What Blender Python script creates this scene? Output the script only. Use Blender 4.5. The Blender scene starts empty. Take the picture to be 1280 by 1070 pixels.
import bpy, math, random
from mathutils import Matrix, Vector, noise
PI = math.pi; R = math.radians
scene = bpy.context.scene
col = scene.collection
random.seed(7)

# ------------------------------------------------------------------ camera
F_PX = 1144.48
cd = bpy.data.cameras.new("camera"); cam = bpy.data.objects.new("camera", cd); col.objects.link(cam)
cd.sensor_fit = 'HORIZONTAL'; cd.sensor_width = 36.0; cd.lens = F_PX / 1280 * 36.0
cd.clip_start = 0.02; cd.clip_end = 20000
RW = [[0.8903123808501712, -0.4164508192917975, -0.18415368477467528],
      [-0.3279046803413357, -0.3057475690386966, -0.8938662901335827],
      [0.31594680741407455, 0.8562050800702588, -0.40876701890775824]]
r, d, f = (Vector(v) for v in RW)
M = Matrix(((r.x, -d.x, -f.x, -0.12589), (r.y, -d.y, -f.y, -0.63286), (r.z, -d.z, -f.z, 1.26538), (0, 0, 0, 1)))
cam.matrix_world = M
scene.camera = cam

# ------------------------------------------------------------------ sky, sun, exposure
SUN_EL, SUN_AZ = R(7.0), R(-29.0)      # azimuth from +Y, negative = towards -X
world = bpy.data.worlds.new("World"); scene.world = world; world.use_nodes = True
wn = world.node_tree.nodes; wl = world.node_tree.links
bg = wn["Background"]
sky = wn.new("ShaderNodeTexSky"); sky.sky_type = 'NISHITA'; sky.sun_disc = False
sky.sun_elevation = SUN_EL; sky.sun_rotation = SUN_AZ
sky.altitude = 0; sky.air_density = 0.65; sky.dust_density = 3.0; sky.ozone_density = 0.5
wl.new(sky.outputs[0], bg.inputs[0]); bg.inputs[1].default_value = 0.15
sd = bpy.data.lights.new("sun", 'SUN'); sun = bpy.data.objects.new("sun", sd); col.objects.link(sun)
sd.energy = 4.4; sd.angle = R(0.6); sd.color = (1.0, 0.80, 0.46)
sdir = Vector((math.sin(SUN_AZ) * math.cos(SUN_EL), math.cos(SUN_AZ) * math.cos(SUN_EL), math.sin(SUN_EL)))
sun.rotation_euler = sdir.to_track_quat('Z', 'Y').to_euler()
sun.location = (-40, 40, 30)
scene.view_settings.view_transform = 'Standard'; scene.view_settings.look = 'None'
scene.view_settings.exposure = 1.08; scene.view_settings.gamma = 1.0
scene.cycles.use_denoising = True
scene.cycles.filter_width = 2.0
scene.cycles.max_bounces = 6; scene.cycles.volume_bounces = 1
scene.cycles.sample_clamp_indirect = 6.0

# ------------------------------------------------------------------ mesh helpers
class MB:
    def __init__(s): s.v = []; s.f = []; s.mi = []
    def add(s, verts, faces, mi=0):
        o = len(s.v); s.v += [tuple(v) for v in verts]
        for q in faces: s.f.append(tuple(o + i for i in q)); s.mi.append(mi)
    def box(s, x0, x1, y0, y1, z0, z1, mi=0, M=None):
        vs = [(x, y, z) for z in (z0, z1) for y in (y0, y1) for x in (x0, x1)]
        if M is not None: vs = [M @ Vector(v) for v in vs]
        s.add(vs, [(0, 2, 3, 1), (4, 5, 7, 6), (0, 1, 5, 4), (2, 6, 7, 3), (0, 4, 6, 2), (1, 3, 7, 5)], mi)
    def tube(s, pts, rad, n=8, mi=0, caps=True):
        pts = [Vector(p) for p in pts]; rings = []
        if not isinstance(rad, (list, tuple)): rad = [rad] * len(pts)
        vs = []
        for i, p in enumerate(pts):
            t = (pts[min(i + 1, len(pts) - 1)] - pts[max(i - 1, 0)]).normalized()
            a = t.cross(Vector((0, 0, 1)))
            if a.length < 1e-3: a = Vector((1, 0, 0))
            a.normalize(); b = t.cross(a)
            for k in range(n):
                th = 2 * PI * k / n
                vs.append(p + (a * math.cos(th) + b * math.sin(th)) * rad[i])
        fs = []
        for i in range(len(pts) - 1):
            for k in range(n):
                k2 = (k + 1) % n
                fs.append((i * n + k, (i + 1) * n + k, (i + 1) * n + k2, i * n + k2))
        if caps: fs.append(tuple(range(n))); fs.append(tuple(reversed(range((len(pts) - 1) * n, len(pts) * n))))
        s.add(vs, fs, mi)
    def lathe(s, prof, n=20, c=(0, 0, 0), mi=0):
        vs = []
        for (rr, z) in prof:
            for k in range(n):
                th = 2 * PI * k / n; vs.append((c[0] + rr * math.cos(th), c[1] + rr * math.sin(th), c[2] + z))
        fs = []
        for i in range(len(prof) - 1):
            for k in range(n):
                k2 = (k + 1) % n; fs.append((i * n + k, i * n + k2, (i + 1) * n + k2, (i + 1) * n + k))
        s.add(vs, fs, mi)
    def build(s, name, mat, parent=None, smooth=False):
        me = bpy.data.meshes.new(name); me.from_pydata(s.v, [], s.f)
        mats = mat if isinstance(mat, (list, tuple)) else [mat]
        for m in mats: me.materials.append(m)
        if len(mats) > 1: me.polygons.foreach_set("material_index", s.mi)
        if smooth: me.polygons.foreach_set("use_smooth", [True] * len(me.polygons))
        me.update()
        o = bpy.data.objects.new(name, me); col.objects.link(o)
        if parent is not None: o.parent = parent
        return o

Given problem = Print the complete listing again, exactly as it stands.

Answer to this task =
What Blender Python script creates this scene? Output the script only. Use Blender 4.5. The Blender scene starts empty. Take the picture to be 1280 by 1070 pixels.
import bpy, math, random
from mathutils import Matrix, Vector, noise
PI = math.pi; R = math.radians
scene = bpy.context.scene
col = scene.collection
random.seed(7)

# ------------------------------------------------------------------ camera
F_PX = 1144.48
cd = bpy.data.cameras.new("camera"); cam = bpy.data.objects.new("camera", cd); col.objects.link(cam)
cd.sensor_fit = 'HORIZONTAL'; cd.sensor_width = 36.0; cd.lens = F_PX / 1280 * 36.0
cd.clip_start = 0.02; cd.clip_end = 20000
RW = [[0.8903123808501712, -0.4164508192917975, -0.18415368477467528],
      [-0.3279046803413357, -0.3057475690386966, -0.8938662901335827],
      [0.31594680741407455, 0.8562050800702588, -0.40876701890775824]]
r, d, f = (Vector(v) for v in RW)
M = Matrix(((r.x, -d.x, -f.x, -0.12589), (r.y, -d.y, -f.y, -0.63286), (r.z, -d.z, -f.z, 1.26538), (0, 0, 0, 1)))
cam.matrix_world = M
scene.camera = cam

# ------------------------------------------------------------------ sky, sun, exposure
SUN_EL, SUN_AZ = R(7.0), R(-29.0)      # azimuth from +Y, negative = towards -X
world = bpy.data.worlds.new("World"); scene.world = world; world.use_nodes = True
wn = world.node_tree.nodes; wl = world.node_tree.links
bg = wn["Background"]
sky = wn.new("ShaderNodeTexSky"); sky.sky_type = 'NISHITA'; sky.sun_disc = False
sky.sun_elevation = SUN_EL; sky.sun_rotation = SUN_AZ
sky.altitude = 0; sky.air_density = 0.65; sky.dust_density = 3.0; sky.ozone_density = 0.5
wl.new(sky.outputs[0], bg.inputs[0]); bg.inputs[1].default_value = 0.15
sd = bpy.data.lights.new("sun", 'SUN'); sun = bpy.data.objects.new("sun", sd); col.objects.link(sun)
sd.energy = 4.4; sd.angle = R(0.6); sd.color = (1.0, 0.80, 0.46)
sdir = Vector((math.sin(SUN_AZ) * math.cos(SUN_EL), math.cos(SUN_AZ) * math.cos(SUN_EL), math.sin(SUN_EL)))
sun.rotation_euler = sdir.to_track_quat('Z', 'Y').to_euler()
sun.location = (-40, 40, 30)
scene.view_settings.view_transform = 'Standard'; scene.view_settings.look = 'None'
scene.view_settings.exposure = 1.08; scene.view_settings.gamma = 1.0
scene.cycles.use_denoising = True
scene.cycles.filter_width = 2.0
scene.cycles.max_bounces = 6; scene.cycles.volume_bounces = 1
scene.cycles.sample_clamp_indirect = 6.0

# ------------------------------------------------------------------ mesh helpers
class MB:
    def __init__(s): s.v = []; s.f = []; s.mi = []
    def add(s, verts, faces, mi=0):
        o = len(s.v); s.v += [tuple(v) for v in verts]
        for q in faces: s.f.append(tuple(o + i for i in q)); s.mi.append(mi)
    def box(s, x0, x1, y0, y1, z0, z1, mi=0, M=None):
        vs = [(x, y, z) for z in (z0, z1) for y in (y0, y1) for x in (x0, x1)]
        if M is not None: vs = [M @ Vector(v) for v in vs]
        s.add(vs, [(0, 2, 3, 1), (4, 5, 7, 6), (0, 1, 5, 4), (2, 6, 7, 3), (0, 4, 6, 2), (1, 3, 7, 5)], mi)
    def tube(s, pts, rad, n=8, mi=0, caps=True):
        pts = [Vector(p) for p in pts]; rings = []
        if not isinstance(rad, (list, tuple)): rad = [rad] * len(pts)
        vs = []
        for i, p in enumerate(pts):
            t = (pts[min(i + 1, len(pts) - 1)] - pts[max(i - 1, 0)]).normalized()
            a = t.cross(Vector((0, 0, 1)))
            if a.length < 1e-3: a = Vector((1, 0, 0))
            a.normalize(); b = t.cross(a)
            for k in range(n):
                th = 2 * PI * k / n
                vs.append(p + (a * math.cos(th) + b * math.sin(th)) * rad[i])
        fs = []
        for i in range(len(pts) - 1):
            for k in range(n):
                k2 = (k + 1) % n
                fs.append((i * n + k, (i + 1) * n + k, (i + 1) * n + k2, i * n + k2))
        if caps: fs.append(tuple(range(n))); fs.append(tuple(reversed(range((len(pts) - 1) * n, len(pts) * n))))
        s.add(vs, fs, mi)
    def lathe(s, prof, n=20, c=(0, 0, 0), mi=0):
        vs = []
        for (rr, z) in prof:
            for k in range(n):
                th = 2 * PI * k / n; vs.append((c[0] + rr * math.cos(th), c[1] + rr * math.sin(th), c[2] + z))
        fs = []
        for i in range(len(prof) - 1):
            for k in range(n):
                k2 = (k + 1) % n; fs.append((i * n + k, i * n + k2, (i + 1) * n + k2, (i + 1) * n + k))
        s.add(vs, fs, mi)
    def build(s, name, mat, parent=None, smooth=False):
        me = bpy.data.meshes.new(name); me.from_pydata(s.v, [], s.f)
        mats = mat if isinstance(mat, (list, tuple)) else [mat]
        for m in mats: me.materials.append(m)
        if len(mats) > 1: me.polygons.foreach_set("material_index", s.mi)
        if smooth: me.polygons.foreach_set("use_smooth", [True] * len(me.polygons))
        me.update()
        o = bpy.data.objects.new(name, me); col.objects.link(o)
        if parent is not None: o.parent = parent
        return o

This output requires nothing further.